Bei einem Gebäude dieses Ausmaßes (ca. 30 x 70 Meter Grundfläche, knapp 14 Meter Höhe) spielen für die möglichst harmonische Wahrnehmung perspektivische Effekte eine große Rolle. Tatsächlich ist praktisch nichts an dem Gebäude gerade oder gleichmäßig: die Grundlinien sind konkav, die Säulen kippen nach innen und sind je nach Position im Gebäude unterschiedlich geformt. In der Summe aber sieht unser Auge nur eines: Harmonie und Perfektion – nicht ohne Grund gilt der Parthenon als eines der bedeutendsten Bauwerke der Welt. Wer’s nicht glaubt, schaue sich im Vergleich Kopien wie z.B. die Walhalla in Regensburg an – größer, aber unausgewogener, weil man von den Feinheiten des Originals 1842 noch nichts (bzw. nichts mehr) wusste.
Auch die anderen erhaltenen Bauwerke sind beeindruckend und haben den Maßstab für abendländische Architektur definiert, so etwa die Propyläen, die Torhallen im Zugang zum Tempelbezirk (kopiert z.B. im Brandenburger Tor), das Erechtheion mit seinen großartigen Karyatiden oder der Niketempel.
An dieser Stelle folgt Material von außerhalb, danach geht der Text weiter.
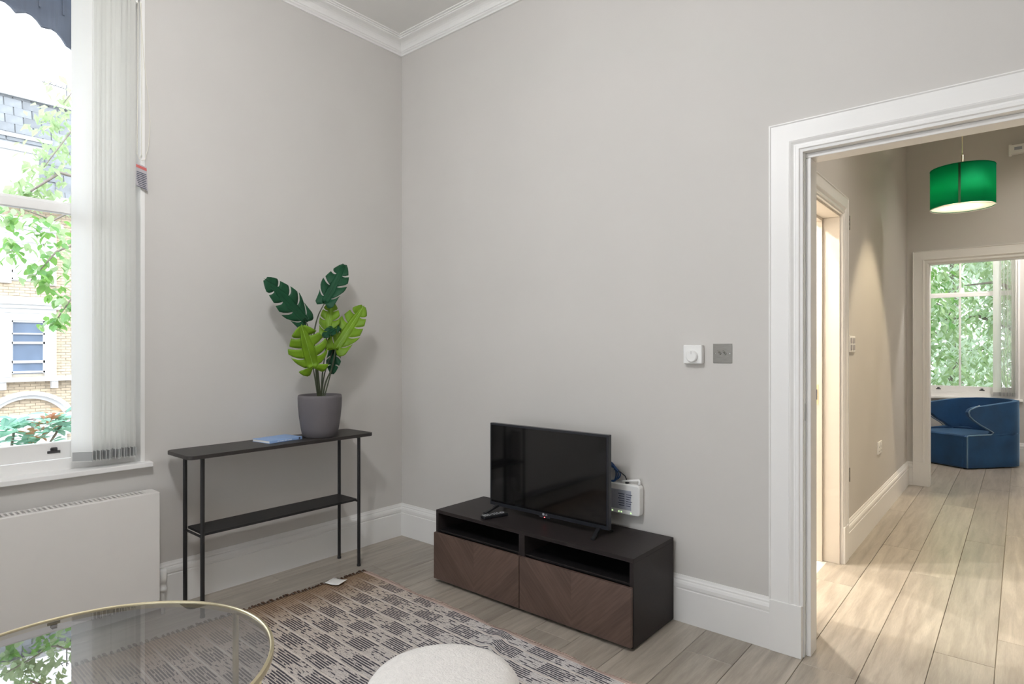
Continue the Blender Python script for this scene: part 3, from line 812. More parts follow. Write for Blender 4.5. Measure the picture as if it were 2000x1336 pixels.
# ================================================================== POTTED MONSTERA
PC = V((0.200, -0.752, 0.768))
pl = thing('potted_monstera', 'artificial monstera plant in a matt grey pot on the black console', 'plant', PC)
pot = MB().lathe([(0, 0), (0.088, 0), (0.094, 0.004), (0.103, 0.05), (0.112, 0.11), (0.1175, 0.17), (0.1185, 0.215), (0.117, 0.228), (0.113, 0.232), (0.109, 0.228), (0.108, 0.205), (0.106, 0.19), (0, 0.19)], PC, 48)
obj('pot', pot, M['pot'], pl, smooth=True)
obj('soil', MB().lathe([(0, 0.202), (0.05, 0.204), (0.1075, 0.198), (0.1075, 0.19), (0, 0.19)], PC, 32), M['soil'], pl, smooth=True)
def monstera_leaf(base, tip, normal, W, m, fold=0.25, bend=0.12, nf=5, seed=1, heart=0.14, gap=0.26):
    base, tip, normal = V(base), V(tip), V(normal)
    Y = (tip - base); L = Y.length; Y.normalize()
    Z = (normal - Y * normal.dot(Y)).normalized(); X = Y.cross(Z)
    R = random.Random(seed)
    bm = bmesh.new()
    def hw(t):
        t = max(-heart, min(1, t))
        if t < 0: return W / 2 * math.sqrt(max(0, 1 - (t / heart) ** 2)) * 0.80
        return W / 2 * (0.80 + 0.20 * math.sin(min(1, t / 0.35) * PI / 2)) * max(0, 1 - max(0, (t - 0.2) / 0.8) ** 2.0) ** 0.72
    def P(f, t, side):
        """f: share of the half width, t: along the midrib; the fingers sweep towards the tip"""
        w = hw(t)
        x = side * f * w
        yy = (t + 0.30 * f * f * (1 - 0.75 * t) - 0.08 * f) * L
        if t < 0: yy = (t * f + 0.03) * L
        z = fold * abs(x) - bend * L * (yy / L) ** 2 - 0.9 * fold * abs(x) ** 2 / (W / 2)
        z += 0.004 * math.sin(9 * t + 4 * f * side + seed)
        return base + X * x + Y * yy + Z * z
    def quad(a, b, c, d):
        vs = [bm.verts.new(p) for p in (a, b, c, d)]
        try: bm.faces.new(vs)
        except ValueError: pass
    for side in (-1, 1):
        N = 14
        ts = [-heart + (0.985 + heart) * k / N for k in range(N + 1)]
        for a, b in zip(ts, ts[1:]):
            for f0, f1 in ((0.0, 0.15), (0.15, 0.30)):
                quad(P(f0, a, side), P(f1, a, side), P(f1, b, side), P(f0, b, side))
        edges = [-heart + (0.985 + heart) * k / nf for k in range(nf + 1)]
        for k in range(nf):
            a, b = edges[k], edges[k + 1]
            g = gap * (b - a) * (0.75 + 0.5 * R.random())
            if k == nf - 1: g *= 0.3
            fs = [0.30, 0.38, 0.50, 0.66, 0.84, 1.0 - 0.08 * R.random()]
            for i in range(len(fs) - 1):
                f0, f1 = fs[i], fs[i + 1]
                s0 = max(0, (f0 - 0.31)) / 0.69; s1 = max(0, (f1 - 0.31)) / 0.69
                lo0, hi0 = a + g * 0.4 * s0 ** .5 if s0 else a, b - g * 0.6 * s0 ** .5 if s0 else b
                lo1, hi1 = a + g * 0.4 * s1 ** .5 if s1 else a, b - g * 0.6 * s1 ** .5 if s1 else b
                if f1 > 0.95:
                    mdl = (lo1 + hi1) / 2; lo1 = mdl + (lo1 - mdl) * 0.82; hi1 = mdl + (hi1 - mdl) * 0.92
                J = 3
                for j in range(J):
                    quad(P(f0, lo0 + (hi0 - lo0) * j / J, side), P(f1, lo1 + (hi1 - lo1) * j / J, side),
                         P(f1, lo1 + (hi1 - lo1) * (j + 1) / J, side), P(f0, lo0 + (hi0 - lo0) * (j + 1) / J, side))
    bmesh.ops.remove_doubles(bm, verts=bm.verts, dist=0.0004)
    mb = MB(); mb.bm.free(); mb.bm = bm
    o = obj('leaf', mb, m, pl, smooth=True, solid=0.0012)
    r = MB().tube([P(0, t, 1) + Z * 0.0012 for t in (0.0, 0.2, 0.4, 0.6, 0.8, 0.95)], 0.0014, 6)
    obj('midrib', r, M['vein'] if m is M['leaflime'] else M['leafdark'], o)
    return o
CD = V((0.84, -0.53, 0.05))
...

An den Hängen der Akropolis liegt das rund 17.000 Zuschauern Platz bietende Dionysostheater – nicht irgendein weiteres antikes Theater, sondern das Theater überhaupt: hier wurden die berühmten klassischen Tragödien von Aischylos, Sophokles und Euripides uraufgeführt, und es gilt als die Geburtsstätte des klassischen Dramas – und damit richtungsweisend für unsere gesamte Literatur.
Nach so viel bedeutungsschwerer Geschichte verbringen wir den Rest des Tages mit Spaziergängen durch die Stadt, wobei selbstverständlich kulinarische Aspekte nicht fehlen dürfen – das Preisniveau ist in Athen etwas höher als in der griechischen Provinz, aber für deutsche Verhältnisse immer noch äußerst moderat, und die Auswahl und Qualität lassen wirklich keine Wünsche offen.
Am Sonntag fahren wir mit der U-Bahn nach Piräus, wo sich seit seit dem Altertum der Hafen Athens befindet; von hier steuern regelmäßige Fähren die ganze ägäische Inselwelt an, und eine davon bringt uns in rund achtstündiger Fahrt zurück nach Astypalaia.